Enorme sorpresa. Así podemos definir esta magistral obra argentina, cuya magistral dramaturgia y dirección corresponde a Fernando Ferrer, que ha conseguido que su versión del “Rey Lear” de Skakespeare, cambiando el texto y la acción, consiga mantener el espíritu del bardo inglés pero ofreciendo un producto novedoso y distinto. Algo así, como lo que filmó Akira Kurosawa con “Ran”, sobre la misma historia o con “Trono de sangre” y “Macbeth”. De hecho, es el ejemplo más claro que conocemos de adaptación de un clásico cambiando lugares, épocas y personajes. Aquí lo que tenemos es un club bonaerense llamado Polonia, porque su fundador llega desde ese país europeo huyendo de los campos de exterminio nazis. Un hombre que ha trabajado duro ante los reveses de la vida y que ahora solo le queda el consuelo de ese pequeño local, tras haber enviudado. Allí le celebran sus familiares una fiesta de cumpleaños, donde junto al personal de confianza están sus dos hijas mayores (Regina y Nesky) y sus yernos. Poco tarda en aparecer la díscola hija menor (Cordelia) con un nuevo novio, que al poco tiempo se revela como primogénito de su club rival el Deportivo Francés. Con la risa y el vino, el patriarca decide ofrecer su testamento en vida aunque antes deben decir unas palabras de consideración. Las dos mayores no tienen reparos y consiguen unas propiedades y un tercio del club, pero la pequeña no tiene nada que decir, lo que hace que el viejo se enfurezca y desherede a Cordelia, lo que empieza una disputa entre hijas, yernos y personal. La segunda parte, nos muestra a un anciano que apenas recuerda nada y al que se le notan signos de locura, lo que irá desembocando hacia la tragedia final.
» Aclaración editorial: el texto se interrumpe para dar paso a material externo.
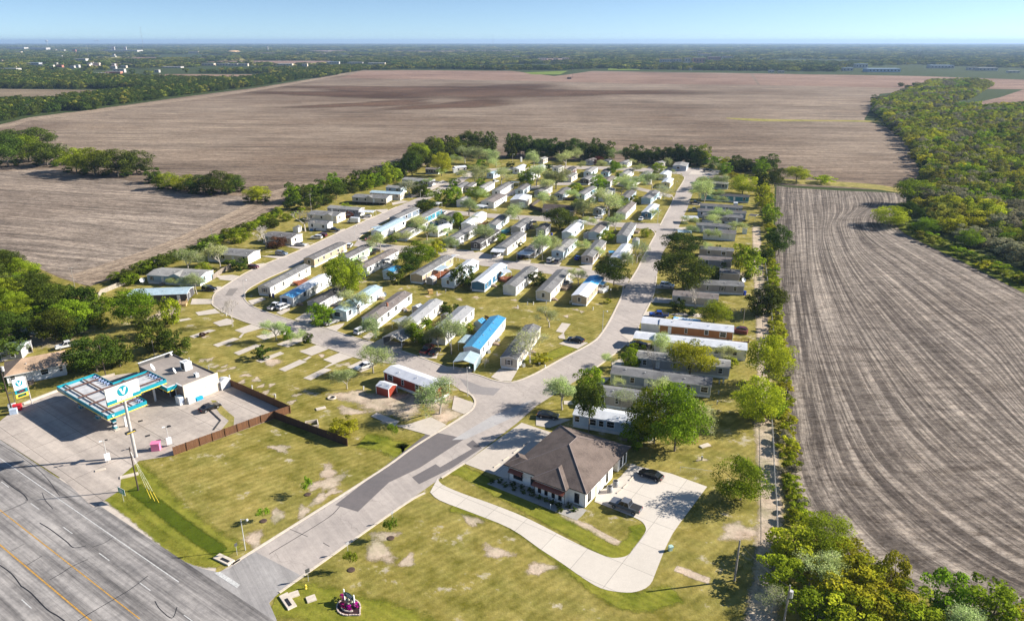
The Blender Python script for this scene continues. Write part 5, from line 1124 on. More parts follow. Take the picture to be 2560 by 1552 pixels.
def fas(name, mat, z0, z1, off, closed=True, gaps=()):
    mb = MB(); n = len(T_)
    for i in range(n):
        if i in gaps: continue
        (x0, y0), (x1, y1) = T_[i], T_[(i + 1) % n]; L = math.hypot(x1 - x0, y1 - y0); a = math.atan2(-(y1 - y0), x1 - x0)
        ex = off
        mb.box(((x0 + x1) / 2, -(y0 + y1) / 2, (z0 + z1) / 2), (L + ex, .1 + off, z1 - z0), a)
    return mb.build(name, mat, cn)
fas('fascia', TEAL, 4.32, 5.2, 0); fas('yellow_band', GYEL, 4.12, 4.33, .04)
mb = MB()
for x0, x1, y0, y1 in ((0.2, 22.8, 1.6, 1.85), (6.8, 14.5, 10.6, 10.85), (.4, 22.6, 5.4, 5.65)): B_(mb, x0, x1, y0, y1, 4.85, 5.05)
mb.build('long_beam', RUST, cn)
for x in (2.6, 8.1, 13.2, 19.4):
    m2 = MB(); B_(m2, x, x + .25, .2, 16.2 if 7 < x < 14 else 8.2, 5.06, 5.26); m2.build('cross_beam', RUST, cn)
mb = MB()
for k in range(14):
    if k % 2: continue
    B_(mb, 1 + k * 1.55, 1.04 + k * 1.55, .3, 8.1, 4.6, 4.68)
for k in range(4): B_(mb, 7.5 + k * 1.8, 7.56 + k * 1.8, 8.4, 16.4, 4.6, 4.68)
mb.build('deck_seam', plain('grey_seam', (.35, .35, .36)), cn)
blu = plain('grey_blue_bracing', (.25, .33, .5), .6)  # one grey-blue tone for all the edge bracing
for (x0, y0, x1, y1) in ((7, 16.2, 14.4, 16.2), (15.1, 8.0, 22.6, 8.0), (.4, 8.0, 6.2, 8.0)):
    m2 = MB(); n = 6
    for k in range(n):
        xa = x0 + (x1 - x0) * k / n; m2.box((xa + .4, -y0 + .28, 4.9), (.12, .6, .62)); m2.tube((xa, -y0, 4.62), (xa + .5, -y0 + .55, 5.15), .05, .05, 4)
    m2.build('edge_bracing', blu, cn)
for x, y in ((2.2, 4.2), (10, 4.2), (18, 4.2), (8.4, 14.2), (13.9, 14.2)): m2 = MB(); B_(m2, x - .18, x + .18, y - .18, y + .18, 0, 4.35); m2.build('column', PWH, cn)
def vlogo(parent, x, y, z, rz, s, text=None, tz=0, name='logo'):
    o = link(name, MB().tube((0, 0, 0), (0, -.03, 0), .62 * s, .62 * s, 24).mesh('logo', TEAL), parent, (x, y, z), rz)
    q = MB(); 
    for sg in (-1, 1): q.face([(sg * .42 * s, -.05, .36 * s), (sg * .16 * s, -.05, .36 * s), (-.02 * sg * s, -.05, -.42 * s), (sg * .1 * s, -.05, -.42 * s)][::(-1 if sg < 0 else 1)])
    for sg in (-1, 1): q.face([(sg * .42 * s, -.052, .36 * s), (sg * .62 * s, -.052, .52 * s), (sg * .16 * s, -.052, .2 * s)])
    q.build('letter_v', PWH, o); return o
vlogo(cn, -.09, -1.2, 4.75, -PI / 2, .62); vlogo(cn, 1.2, .09, 4.75, PI, .62)
def wordmark(parent, s, size, x, y, z, rz, mat, name='lettering'):
    me = textmesh(s, size); me.materials.clear(); me.materials.append(mat); o = link(name, me, parent, (x, y, z)); o.rotation_euler = (PI / 2, 0, rz); return o
wordmark(cn, 'VALERO', .8, 20.5, .1, 4.77, PI, PWH)
# pole sign
ps = gthing('pole_sign', 'tall white pole sign with teal V emblem over the forecourt', 'pole sign'); px_, py_ = -11.6, -.8
MB().tube((px_, -py_, 0), (px_, -py_, 13), .32, .26, 12).build('pole', plain('galvanised_pole', (.5, .47, .44), .5), ps)
m2 = MB(); B_(m2, px_ - .2, px_ + .2, -4.0, 2.4, 12.7, 16.2); pan = m2.build('sign_panel', plain('cream_sign_face', (.78, .75, .66), .5, var=.04), ps)
m2 = MB(); B_(m2, px_ - .24, px_ + .24, -4.02, 2.42, 12.95, 13.65); m2.build('teal_band', TEAL, ps); m2 = MB(); B_(m2, px_ - .25, px_ + .25, -4.03, 2.43, 12.68, 12.95); m2.build('yellow_band', GYEL, ps)
vlogo(ps, px_ - .22, .8, 14.9, -PI / 2, 1.7); m2 = MB(); B_(m2, px_ - .27, px_ + .27, -2.2, .8, 13.0, 13.62); m2.build('name_plate', PWH, ps); wordmark(ps, 'VALERO', .78, px_ - .29, .7, 13.3, -PI / 2, plain('grey_letters', (.25, .27, .28)))
m2 = MB(); B_(m2, px_ - .3, px_ + .3, -1.9, .1, 5.6, 6.0); m2.build('service_box', plain('black_sign', (.04, .04, .04)), ps); m2 = MB(); B_(m2, px_ - .34, px_ + .34, -1.7, -.1, 5.75, 5.85); m2.build('light_strip', GYEL, ps)
# price sign
pr = gthing('price_sign', 'white price sign with teal emblem and yellow base by the lot corner', 'price sign')
MB().tube((29.6, 3.5, 0), (29.6, 3.5, 7.2), .13, .13, 8).build('pole', plain('galvanised_pole', (.5, .47, .44)), pr)
def pbx(y0, y1, z0, z1, mat, nm, d=.16): m2 = MB(); B_(m2, 29.6 - d, 29.6 + d, y0, y1, z0, z1); return m2.build(nm, mat, pr)
pbx(-6.2, -3.7, 4.6, 7.2, PWH, 'emblem_panel'); pbx(-6.2, -3.7, 2.6, 3.59, GYEL, 'diesel_panel'); pbx(-6.2, -3.7, 3.6, 4.59, TEAL, 'price_panel'); pbx(-5.8, -4.1, 3.8, 4.4, plain('dark_display', (.02, .03, .04)), 'display', .19); pbx(-5.8, -4.1, 2.8, 3.4, plain('dark_display', (.02, .03, .04)), 'display', .19)
vlogo(pr, 29.6 - .18, 5.0, 6.1, -PI / 2, 1.15); wordmark(pr, '3.15', .5, 29.6 - .21, 4.95, 4.1, -PI / 2, plain('red_digits', (.6, .03, .03))); wordmark(pr, '3.95', .5, 29.6 - .21, 4.95, 3.1, -PI / 2, plain('green_digits', (.05, .45, .12)))
# pumps
for k, (x, y) in enumerate(((3.2, 2.3), (10.6, 2.3), (18.6, 2.3))):
    pu = gthing('fuel_pump', 'teal-topped fuel pump %s' % ('at the near end of the forecourt', 'in the middle of the forecourt', 'at the far end of the forecourt')[k], 'fuel pump', 'fuel pumps under the canopy')
    m2 = MB(); B_(m2, x - 1.2, x + 1.2, y - .55, y + .55, 0, .18); m2.build('island', M_KERB, pu); m2 = MB(); B_(m2, x - .45, x + .45, y - .3, y + .3, .18, 1.9); m2.build('cabinet', plain('pump_grey', (.5, .5, .5)), pu)
    m2 = MB(); B_(m2, x - .6, x + .6, y - .4, y + .4, 1.91, 2.35); m2.build('top', TEAL, pu); m2 = MB(); B_(m2, x - .48, x + .48, y - .33, y + .33, .2, .7); m2.build('base_panel', TEAL, pu); m2 = MB(); B_(m2, x - .5, x + .5, y - .34, y + .34, 1.15, 1.6); m2.build('display', plain('dark_display', (.02, .03, .04)), pu)
    m2 = MB(); m2.tube((x - 1.0, -(y - .2), .15), (x - 1.0, -(y - .2), .95), .06).tube((x - 1.0, -(y + .3), .15), (x - 1.0, -(y + .3), .95), .06).tube((x - 1.0, -(y - .2), .95), (x - 1.0, -(y + .3), .95), .06); m2.build('guard_hoop', VENT, pu)
# shop
GRAV = paving('gravel_roofing', (.36, .31, .27), (.20, .175, .155), crack=False); TANW = plain('tan_block_wall', (.70, .60, .47), .9, var=.12); BRK = plain('brown_brick', (.24, .18, .15), .9, var=.3, sc_=5)
sh = gthing('filling_station_shop', 'flat-roofed tan filling station shop with teal front fascia', 'shop')
m2 = MB(); B_(m2, 1.6, 21, 17.6, 26.2, 0, 3.95); m2.build('wall', BRK, sh); m2 = MB(); B_(m2, 1.75, 20.9, 17.75, 26.05, 3.95, 4.05); B_(m2, 4.3, 17, 15.45, 17.75, 3.96, 4.04); m2.build('roof', GRAV, sh)
m2 = MB(); B_(m2, 1.35, 1.6, 17.5, 26.3, 0, 4.7); m2.build('side_wall', TANW, sh); m2 = MB(); B_(m2, 1.61, 21.1, 26.2, 26.4, 0, 4.3); B_(m2, 20.9, 21.15, 17.6, 26.2, 0, 4.9); m2.build('parapet', plain('dark_parapet', (.1, .095, .09)), sh); m2 = MB(); B_(m2, 20.85, 21.2, 17.5, 26.4, 4.9, 5.0); B_(m2, 4.1, 4.35, 15.3, 17.5, 4.25, 4.32); B_(m2, 4.1, 17, 15.2, 15.45, 4.25, 4.32); B_(m2, 1.6, 4.3, 17.5, 17.7, 4.4, 4.5); m2.build('coping', PWH, sh)
m2 = MB(); B_(m2, 4.15, 17, 15.25, 15.4, 3.3, 4.24); B_(m2, 4.15, 4.3, 15.4, 17.6, 3.3, 4.24); m2.build('fascia', TEAL, sh); m2 = MB(); B_(m2, 4.12, 17, 15.22, 15.42, 3.1, 3.29); B_(m2, 4.12, 4.32, 15.42, 17.6, 3.1, 3.29); m2.build('yellow_band', GYEL, sh)
for k in range(4): m2 = MB(); B_(m2, 5 + k * 3, 7.4 + k * 3, 17.52, 17.6, .3, 2.7); w_ = m2.build('shop_window', glass_m, sh); m3 = MB(); B_(m3, 4.9 + k * 3, 5.0 + k * 3, 17.45, 17.6, 0, 3); m3.build('mullion', PWH, w_)
for y0 in (18.6, 22.9): m2 = MB(); B_(m2, 1.28, 1.35, y0, y0 + 2.7, 2.2, 2.5); m2.build('blank_sign', PWH, sh)
for y in (5.2, 6.0): pass
def roofbox(label, x, y, dx, dy, h_, nm='air_conditioner', z=4.05):
    o = gthing(nm, label, 'air conditioner', 'rooftop units on the shop'); m2 = MB(); B_(m2, x - dx, x + dx, y - dy, y + dy, z, z + h_); m2.build('casing', PWH, o); m2 = MB(); B_(m2, x - dx * .6, x + dx * .6, y - dy - .02, y - dy + .02, z + .15, z + h_ - .15); m2.build('grille', BLK, o); m2 = MB(); B_(m2, x - dx * .5, x + dx * .5, y - dy * .5, y + dy * .5, z + h_, z + h_ + .05); m2.build('fan_cover', VENT, o)
roofbox('large white rooftop cooling unit on the shop', 10.5, 23.8, 1.1, .9, 2.0); roofbox('small white rooftop unit on the shop', 4.6, 22.8, .5, .4, .9)
def dish(label, x, y, z, r):
    o = gthing('satellite_dish', label, 'satellite dish', 'dishes on the shop roof'); me = MB().lathe([(0.01, 0), (r * .5, .06 * r), (r, .25 * r)], n=18).mesh('reflector', PWH); d = link('reflector', me, o, (x, -y, z + r)); d.rotation_euler = (1.15, 0, -.6); m2 = MB().tube((x, -y, z), (x, -y, z + r), .05, .05, 6); m2.build('mast', VENT, o)
dish('big white satellite dish behind the canopy', 15.2, 17.9, 4.3, .95); dish('white satellite dish in the middle of the shop roof', 10.4, 20.6, 4.05, .7); dish('white dish at the rear parapet', 20.2, 25.4, 4.3, .5)
ic = gthing('ice_freezer', 'white ice freezer outside the shop corner', 'ice freezer'); m2 = MB(); B_(m2, 1.6, 3.4, 16.3, 17.4, .1, 2.0); m2.build('cabinet', PWH, ic); m2 = MB(); B_(m2, 1.56, 1.6, 16.4, 17.3, .5, 1.8); m2.build('door', plain('ice_picture', (.35, .4, .5)), ic)
rk = gthing('propane_rack', 'white propane cylinder rack against the tan wall', 'rack'); m2 = MB(); B_(m2, .6, 1.3, 17.9, 19.5, .05, 1.7); m2.build('cage', PWH, rk)
bb = gthing('teal_machine', 'bright blue low bin beside the propane rack', 'bin'); m2 = MB(); B_(m2, .5, 1.3, 19.8, 21.4, .05, .7); m2.build('tub', plain('bright_blue_plastic', (.0, .33, .62)), bb); m2 = MB(); B_(m2, .46, 1.32, 19.78, 21.42, .7, .78); m2.build('lid', plain('bright_blue_plastic', (.0, .33, .62)), bb)
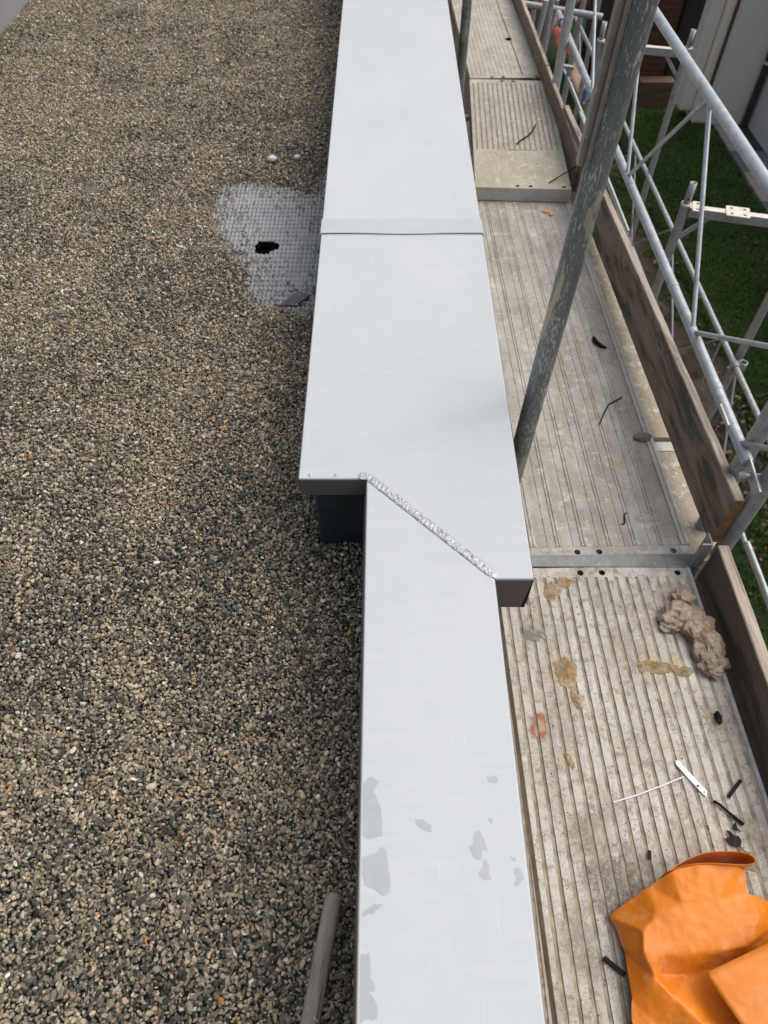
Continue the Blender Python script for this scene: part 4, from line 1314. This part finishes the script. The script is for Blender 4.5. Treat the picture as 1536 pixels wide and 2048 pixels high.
coupler(og, (OX, 3.32, -1.655), 0.026, 'galv_dark')
MB().tube((OX + 0.0, 2.72, -1.655), (OX + 0.15, 2.45, -1.58), 0.016, 12).build('end_rod', M['galv_dark'], og)
tag(MB().tube((1.02, 6.6, -0.745), (1.72, 6.45, -0.80), 0.0243, 16).build('cross_tube', M['galv_dark']), 'horizontal cross tube between the far posts at the top', 'tube')
tag(MB().tube((1.205, 6.2, -3.2), (1.265, 6.2, 0.3), 0.0243, 14).build('scaffold_post', M['galv_dark']), 'dull far post beside the horizontal cross tube', 'scaffold post', 'far posts behind the pipes')
tag(MB().tube((1.62, 6.9, -3.6), (1.67, 6.9, 0.3), 0.0243, 14).build('scaffold_post', M['galv_dark']), 'dull far post clamped to the end of the cross tube', 'scaffold post', 'far posts behind the pipes')
tag(MB().tube((1.36, 4.75, -3.6), (1.43, 4.75, 0.5), 0.0243, 14).build('scaffold_post', M['galv_dark']), 'grey post just left of the big scuffed post at the top', 'scaffold post', 'far posts behind the pipes')
tag(MB().tube((1.02, 7.4, -3.2), (1.05, 7.4, 0.3), 0.0243, 14).build('scaffold_post', M['galv_dark']), 'small far post right above the far toe board', 'scaffold post', 'far posts behind the pipes')
for (a_, b_, lb) in (((1.36, 5.6, -0.95), (1.62, 4.3, -1.35), 'slanting thin brace below the cross tube'), ((1.21, 4.6, -1.25), (1.28, 3.9, -1.75), 'thin brace slanting down behind the pale toe board')):
    tag(MB().tube(a_, b_, 0.011, 10).build('diagonal_brace', M['galv']), lb, 'brace')

for a_, b_, r_, m_, lb in (
    ((1.671, 6.975, -1.010), (1.612, 6.091, -0.932), 0.011, 'galv', 'thin bright brace below the end of the cross tube'),
    ((1.344, 5.096, -0.940), (1.331, 4.624, -0.923), 0.011, 'galv', 'thin brace low beside the end of the pale toe board'),
    ((1.472, 6.164, -1.128), (1.449, 5.535, -1.107), 0.010, 'galv', 'thin brace slanting past the peach pipe'),
    ((1.392, 6.246, -1.065), (1.520, 6.227, -1.080), 0.016, 'galv_dark', 'short level tube across the salmon pipes'),
    ((1.171, 6.000, -0.556), (1.142, 6.000, -0.824), 0.020, 'galv', 'leftmost slim upright beside the far toe board at the top'),
    ((1.459, 7.000, -0.848), (1.416, 7.000, -1.259), 0.018, 'galv_dark', 'slim dull upright between the first two uprights at the top'),
    ((1.111, 4.756, -0.192), (1.119, 5.095, -0.436), 0.006, 'dull', 'thin dark strut running up from the rail clamp'),
):
    tag(MB().tube(a_, b_, r_, 12).build('scaffold_brace', M[m_]), lb, 'brace', 'braces of the far scaffold')

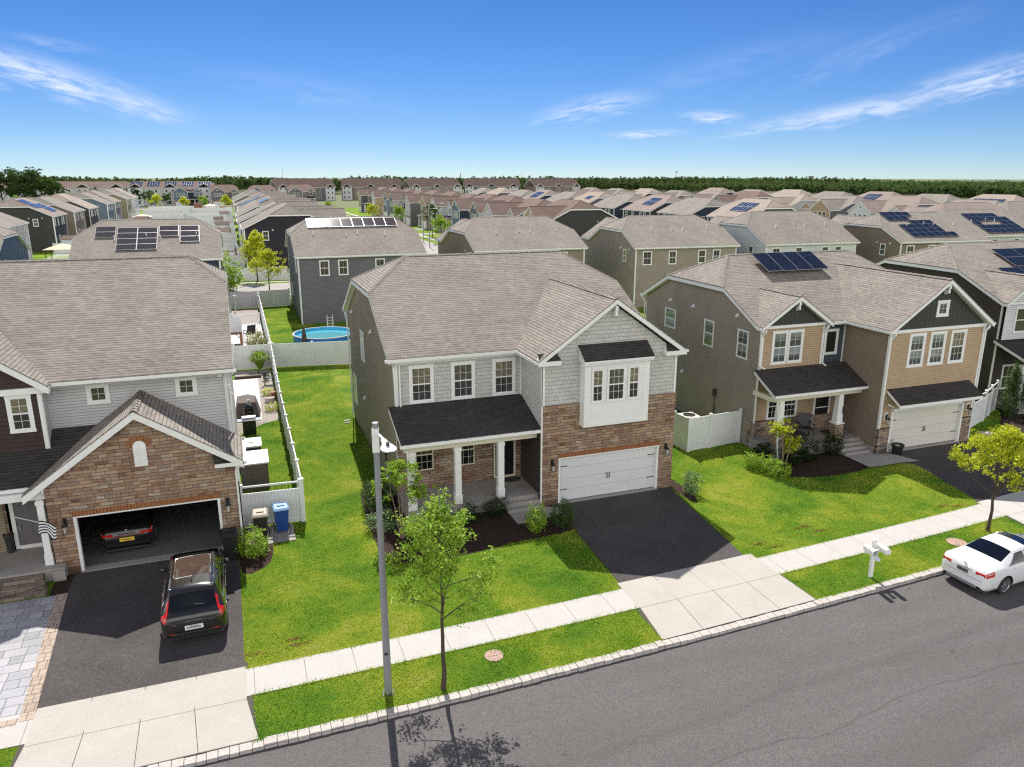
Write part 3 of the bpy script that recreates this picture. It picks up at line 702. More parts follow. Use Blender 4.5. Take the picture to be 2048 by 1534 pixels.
sheet('mulch_bed', 'mulch', [(-18.1, -1.15), (-18.1, .3), (-18.66, .3), (-18.66, -1.15)], .014)
# left back yard: gravel, patio
GRAVEL = [(-12.4, 29.6), (-9.9, 29.6), (-9.98, 16.6), (-11.0, 16.0), (-12.4, 14.2)]
sheet('gravel_yard', 'gravel', GRAVEL, .012)
sheet('patio', 'patio', [(-16, 27.0), (-10.85, 26.9), (-10.95, 16.9), (-16, 16.9)], .026)
sheet('patio', 'patio', [(-16, 49.0), (-9.8, 49.0), (-9.8, 31.2), (-16, 31.2)], .026)
sheet('gravel_yard', 'gravel', [(-16, 58.2), (-9.8, 58.2), (-9.8, 49.1), (-16, 49.1)], .02)
# cross street behind the second row
def bow2(x): return 0 if x < 10 else -(x - 10) * .055 - max(0, x - 40) ** 2 * .0016
def strip2(name, mat, y0, y1, z, x0=-90, x1=190):
    mb = MB(); xs = [x0 + i * 10 for i in range(int((x1 - x0) / 10) + 1)]
    for a, b in zip(xs, xs[1:]): mb.poly([(a, y0 + bow2(a), z), (b, y0 + bow2(b), z), (b, y1 + bow2(b), z), (a, y1 + bow2(a), z)])
    return mb.build(name, M[mat], kind='structure')
M['road_far'] = speckle('pale_far_road', (.3, .285, .27), (.42, .4, .385), 20)  # paler grey than the near road asphalt
mb = MB(); mb.poly([(-90, 66.2, -.02), (300, 66.2, -.02), (300, 330, -.02), (-90, 330, -.02)]); mb.build('far_lawn', M['lawn_far'], kind='structure')
strip2('cross_street', 'road_far', 69.5, 77.8, .03); strip2('cross_sidewalk', 'concrete', 66.9, 68.2, .03); strip2('cross_sidewalk', 'concrete', 79.3, 80.4, .03)
for sx, x in enumerate((24.5, 103, 181)):
    mb = MB(); mb.poly([(x - 4.2, 79, .035), (x + 4.2, 79, .035), (x + 4.2, 320, .035), (x - 4.2, 320, .035)]); mb.build('side_street', M['road_far'], kind='structure')
    for s in (-1, 1):
        mb = MB(); a, b = sorted((x + s * 6.1, x + s * 7.4)); mb.poly([(a, 80, .034), (b, 80, .034), (b, 320, .034), (a, 320, .034)]); mb.build('side_walk', M['concrete'], kind='structure')
mb = MB(); mb.poly([(-95, 328, -.01), (-12, 328, -.01), (-12, 342, -.01), (-95, 342, -.01)]); mb.build('far_street', M['road_far'], kind='structure')
for dx in range(9):
    for side in (0, 1):
        y = 98 + dx * 17.6; x0 = 31 if not side else 18; x1 = 37.5 if not side else 8
        mb = MB(); mb.poly([(min(x0, x1), y + 6.5, .036), (max(x0, x1), y + 6.5, .036), (max(x0, x1), y + 11.0, .036), (min(x0, x1), y + 11.0, .036)]); mb.build('far_driveway', M['road_far'], kind='structure')

M['yard_mix'] = speckle('mixed_far_yard', (.3, .29, .28), (.44, .43, .42), 2, bigamt=.9, big=.09, stain=(.16, .24, .05), bump=0)
for (a, b, y0, y1) in ((-42.6, -10.8, 84, 324), (53.8, 75, 96, 300), (-29.5, -14, -40, -40.1)):
    if y1 > y0: mb = MB(); mb.poly([(a, y0, .01), (b, y0, .01), (b, y1, .01), (a, y1, .01)]); mb.build('far_yard', M['yard_mix'], kind='structure')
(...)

Todo narrado con un ritmo prodigioso, casi cinematográfico y donde el Fernando Ferrer director escénico se gusta, con constantes movimientos de los personajes, apariciones y desapariciones de los mismos, rompiendo la cuarta pared y hablándonos a los espectadores, confundiendo sueño y realidad, cordura y locura, convirtiéndonos en espíritus o espectros a los que solo puede ver el protagonista. Unos fantasmas que solo contemplan lo que sucede sin tomar partido. Cien minutos de puro teatro, que comienza incluso antes de la obra, pues según el púbico se ubica en sus localidades, la trama ya ha empezado con diversos roles jugando al tenis de mesa, disfrutando de lo que parece ser una velada agradable. Y todo respetando los grandes temas que nos propone “El rey Lear”: la familia, la codicia, el rencor o los afectos pero añadiendo píldoras que enriquecen el texto como que el anciano sea víctima de los nazis, se vea un evidente alzheimer o que una constructora quiera comprar el terreno del amado club para crear un centro comercial. Y todo con mínima escenografía, con una bandera y banderines rojos y blancos, que nos recuerdan a la patria de Kieslowski o Polanski y unas pocas mesas, con elementos para una fiesta como “serpentinas” y “confetti”. El drama prima sobre el escenario y en eso “la fiesta del viejo” demuestra como el contenido puede superar con creces al continente.
Para ello, se necesita un reparto adecuado y no se puede decir que nadie esté mal, todos el equipo artístico funciona como un metrónomo, cumpliendo su papel a la perfección pero dejando el lucimiento a su protagonista; un sensacional Abian Vainstein que consigue que la ira y la ternura, la crueldad y el cariño o la razón y la locura quepan dentro de un mismo papel. Él es la “punta de lanza” de un espectáculo con mayúsculas, algo que se quedará forjado en la memoria. Felicidades a sus responsables.